TO DO =>
Restate each of the lines given below, word for word.
─── RECORDS SHOWN
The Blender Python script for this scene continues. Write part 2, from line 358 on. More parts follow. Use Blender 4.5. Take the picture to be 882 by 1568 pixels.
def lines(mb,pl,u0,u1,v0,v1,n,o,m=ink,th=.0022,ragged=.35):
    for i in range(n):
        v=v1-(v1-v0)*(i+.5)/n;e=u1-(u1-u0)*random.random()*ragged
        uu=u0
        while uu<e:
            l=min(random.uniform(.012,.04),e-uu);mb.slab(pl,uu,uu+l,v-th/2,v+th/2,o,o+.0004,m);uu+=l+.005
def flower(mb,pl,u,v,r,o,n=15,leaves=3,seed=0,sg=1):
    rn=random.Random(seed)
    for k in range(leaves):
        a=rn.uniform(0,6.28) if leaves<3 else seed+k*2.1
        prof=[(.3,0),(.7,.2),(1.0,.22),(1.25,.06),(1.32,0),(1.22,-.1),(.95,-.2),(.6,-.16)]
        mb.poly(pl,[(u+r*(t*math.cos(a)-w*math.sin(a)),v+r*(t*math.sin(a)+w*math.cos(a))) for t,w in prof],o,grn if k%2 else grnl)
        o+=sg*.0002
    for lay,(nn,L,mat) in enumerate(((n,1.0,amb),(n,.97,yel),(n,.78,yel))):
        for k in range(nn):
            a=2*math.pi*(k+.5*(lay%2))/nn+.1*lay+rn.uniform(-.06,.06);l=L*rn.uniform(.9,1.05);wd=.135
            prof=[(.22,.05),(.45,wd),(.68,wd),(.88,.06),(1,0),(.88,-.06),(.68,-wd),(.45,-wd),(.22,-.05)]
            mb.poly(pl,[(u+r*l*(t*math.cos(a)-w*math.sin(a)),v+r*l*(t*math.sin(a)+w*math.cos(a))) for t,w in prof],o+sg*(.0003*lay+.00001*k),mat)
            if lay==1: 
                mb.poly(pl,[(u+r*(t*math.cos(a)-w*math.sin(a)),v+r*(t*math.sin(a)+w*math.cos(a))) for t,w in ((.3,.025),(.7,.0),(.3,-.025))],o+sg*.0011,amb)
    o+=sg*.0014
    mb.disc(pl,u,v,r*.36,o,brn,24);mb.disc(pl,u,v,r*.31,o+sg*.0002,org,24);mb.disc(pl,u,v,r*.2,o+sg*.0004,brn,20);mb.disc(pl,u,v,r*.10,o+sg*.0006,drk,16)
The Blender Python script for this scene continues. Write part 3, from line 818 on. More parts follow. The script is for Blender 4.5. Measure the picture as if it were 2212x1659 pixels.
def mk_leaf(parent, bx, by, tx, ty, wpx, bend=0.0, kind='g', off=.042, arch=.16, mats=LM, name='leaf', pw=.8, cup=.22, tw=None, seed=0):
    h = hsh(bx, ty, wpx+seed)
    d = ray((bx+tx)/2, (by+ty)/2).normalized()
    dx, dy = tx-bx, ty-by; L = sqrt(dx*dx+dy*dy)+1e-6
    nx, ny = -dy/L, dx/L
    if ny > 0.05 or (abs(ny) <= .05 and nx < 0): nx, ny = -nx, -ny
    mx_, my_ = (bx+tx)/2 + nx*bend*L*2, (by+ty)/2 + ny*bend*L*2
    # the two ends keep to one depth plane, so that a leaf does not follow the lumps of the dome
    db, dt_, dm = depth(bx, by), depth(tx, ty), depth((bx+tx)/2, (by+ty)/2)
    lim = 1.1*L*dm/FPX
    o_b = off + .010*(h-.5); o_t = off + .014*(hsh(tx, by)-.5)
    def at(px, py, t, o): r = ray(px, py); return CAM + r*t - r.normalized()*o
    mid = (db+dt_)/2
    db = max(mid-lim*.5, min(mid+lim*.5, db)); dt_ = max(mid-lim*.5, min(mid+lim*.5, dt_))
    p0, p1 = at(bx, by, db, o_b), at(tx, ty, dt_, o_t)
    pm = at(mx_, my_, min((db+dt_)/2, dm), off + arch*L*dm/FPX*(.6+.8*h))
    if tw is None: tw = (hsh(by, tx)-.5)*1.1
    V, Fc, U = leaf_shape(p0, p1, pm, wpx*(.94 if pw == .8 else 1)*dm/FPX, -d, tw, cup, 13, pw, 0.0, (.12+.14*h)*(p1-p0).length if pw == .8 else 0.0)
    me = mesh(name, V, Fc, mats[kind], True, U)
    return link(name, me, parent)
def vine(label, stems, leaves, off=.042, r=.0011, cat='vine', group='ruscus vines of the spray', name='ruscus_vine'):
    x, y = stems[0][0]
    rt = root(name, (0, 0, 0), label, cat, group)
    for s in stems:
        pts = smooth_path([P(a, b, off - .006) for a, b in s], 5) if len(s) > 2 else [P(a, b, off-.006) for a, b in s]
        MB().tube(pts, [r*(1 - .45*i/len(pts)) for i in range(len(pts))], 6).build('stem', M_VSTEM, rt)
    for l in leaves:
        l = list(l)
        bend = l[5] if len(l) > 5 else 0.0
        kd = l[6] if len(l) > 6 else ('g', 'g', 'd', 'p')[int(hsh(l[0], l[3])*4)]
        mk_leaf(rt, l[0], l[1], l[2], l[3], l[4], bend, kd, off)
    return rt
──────
SOLUTION =>
The Blender Python script for this scene continues. Write part 2, from line 358 on. More parts follow. Use Blender 4.5. Take the picture to be 882 by 1568 pixels.
def lines(mb,pl,u0,u1,v0,v1,n,o,m=ink,th=.0022,ragged=.35):
    for i in range(n):
        v=v1-(v1-v0)*(i+.5)/n;e=u1-(u1-u0)*random.random()*ragged
        uu=u0
        while uu<e:
            l=min(random.uniform(.012,.04),e-uu);mb.slab(pl,uu,uu+l,v-th/2,v+th/2,o,o+.0004,m);uu+=l+.005
def flower(mb,pl,u,v,r,o,n=15,leaves=3,seed=0,sg=1):
    rn=random.Random(seed)
    for k in range(leaves):
        a=rn.uniform(0,6.28) if leaves<3 else seed+k*2.1
        prof=[(.3,0),(.7,.2),(1.0,.22),(1.25,.06),(1.32,0),(1.22,-.1),(.95,-.2),(.6,-.16)]
        mb.poly(pl,[(u+r*(t*math.cos(a)-w*math.sin(a)),v+r*(t*math.sin(a)+w*math.cos(a))) for t,w in prof],o,grn if k%2 else grnl)
        o+=sg*.0002
    for lay,(nn,L,mat) in enumerate(((n,1.0,amb),(n,.97,yel),(n,.78,yel))):
        for k in range(nn):
            a=2*math.pi*(k+.5*(lay%2))/nn+.1*lay+rn.uniform(-.06,.06);l=L*rn.uniform(.9,1.05);wd=.135
            prof=[(.22,.05),(.45,wd),(.68,wd),(.88,.06),(1,0),(.88,-.06),(.68,-wd),(.45,-wd),(.22,-.05)]
            mb.poly(pl,[(u+r*l*(t*math.cos(a)-w*math.sin(a)),v+r*l*(t*math.sin(a)+w*math.cos(a))) for t,w in prof],o+sg*(.0003*lay+.00001*k),mat)
            if lay==1: 
                mb.poly(pl,[(u+r*(t*math.cos(a)-w*math.sin(a)),v+r*(t*math.sin(a)+w*math.cos(a))) for t,w in ((.3,.025),(.7,.0),(.3,-.025))],o+sg*.0011,amb)
    o+=sg*.0014
    mb.disc(pl,u,v,r*.36,o,brn,24);mb.disc(pl,u,v,r*.31,o+sg*.0002,org,24);mb.disc(pl,u,v,r*.2,o+sg*.0004,brn,20);mb.disc(pl,u,v,r*.10,o+sg*.0006,drk,16)
The Blender Python script for this scene continues. Write part 3, from line 818 on. More parts follow. The script is for Blender 4.5. Measure the picture as if it were 2212x1659 pixels.
def mk_leaf(parent, bx, by, tx, ty, wpx, bend=0.0, kind='g', off=.042, arch=.16, mats=LM, name='leaf', pw=.8, cup=.22, tw=None, seed=0):
    h = hsh(bx, ty, wpx+seed)
    d = ray((bx+tx)/2, (by+ty)/2).normalized()
    dx, dy = tx-bx, ty-by; L = sqrt(dx*dx+dy*dy)+1e-6
    nx, ny = -dy/L, dx/L
    if ny > 0.05 or (abs(ny) <= .05 and nx < 0): nx, ny = -nx, -ny
    mx_, my_ = (bx+tx)/2 + nx*bend*L*2, (by+ty)/2 + ny*bend*L*2
    # the two ends keep to one depth plane, so that a leaf does not follow the lumps of the dome
    db, dt_, dm = depth(bx, by), depth(tx, ty), depth((bx+tx)/2, (by+ty)/2)
    lim = 1.1*L*dm/FPX
    o_b = off + .010*(h-.5); o_t = off + .014*(hsh(tx, by)-.5)
    def at(px, py, t, o): r = ray(px, py); return CAM + r*t - r.normalized()*o
    mid = (db+dt_)/2
    db = max(mid-lim*.5, min(mid+lim*.5, db)); dt_ = max(mid-lim*.5, min(mid+lim*.5, dt_))
    p0, p1 = at(bx, by, db, o_b), at(tx, ty, dt_, o_t)
    pm = at(mx_, my_, min((db+dt_)/2, dm), off + arch*L*dm/FPX*(.6+.8*h))
    if tw is None: tw = (hsh(by, tx)-.5)*1.1
    V, Fc, U = leaf_shape(p0, p1, pm, wpx*(.94 if pw == .8 else 1)*dm/FPX, -d, tw, cup, 13, pw, 0.0, (.12+.14*h)*(p1-p0).length if pw == .8 else 0.0)
    me = mesh(name, V, Fc, mats[kind], True, U)
    return link(name, me, parent)
def vine(label, stems, leaves, off=.042, r=.0011, cat='vine', group='ruscus vines of the spray', name='ruscus_vine'):
    x, y = stems[0][0]
    rt = root(name, (0, 0, 0), label, cat, group)
    for s in stems:
        pts = smooth_path([P(a, b, off - .006) for a, b in s], 5) if len(s) > 2 else [P(a, b, off-.006) for a, b in s]
        MB().tube(pts, [r*(1 - .45*i/len(pts)) for i in range(len(pts))], 6).build('stem', M_VSTEM, rt)
    for l in leaves:
        l = list(l)
        bend = l[5] if len(l) > 5 else 0.0
        kd = l[6] if len(l) > 6 else ('g', 'g', 'd', 'p')[int(hsh(l[0], l[3])*4)]
        mk_leaf(rt, l[0], l[1], l[2], l[3], l[4], bend, kd, off)
    return rt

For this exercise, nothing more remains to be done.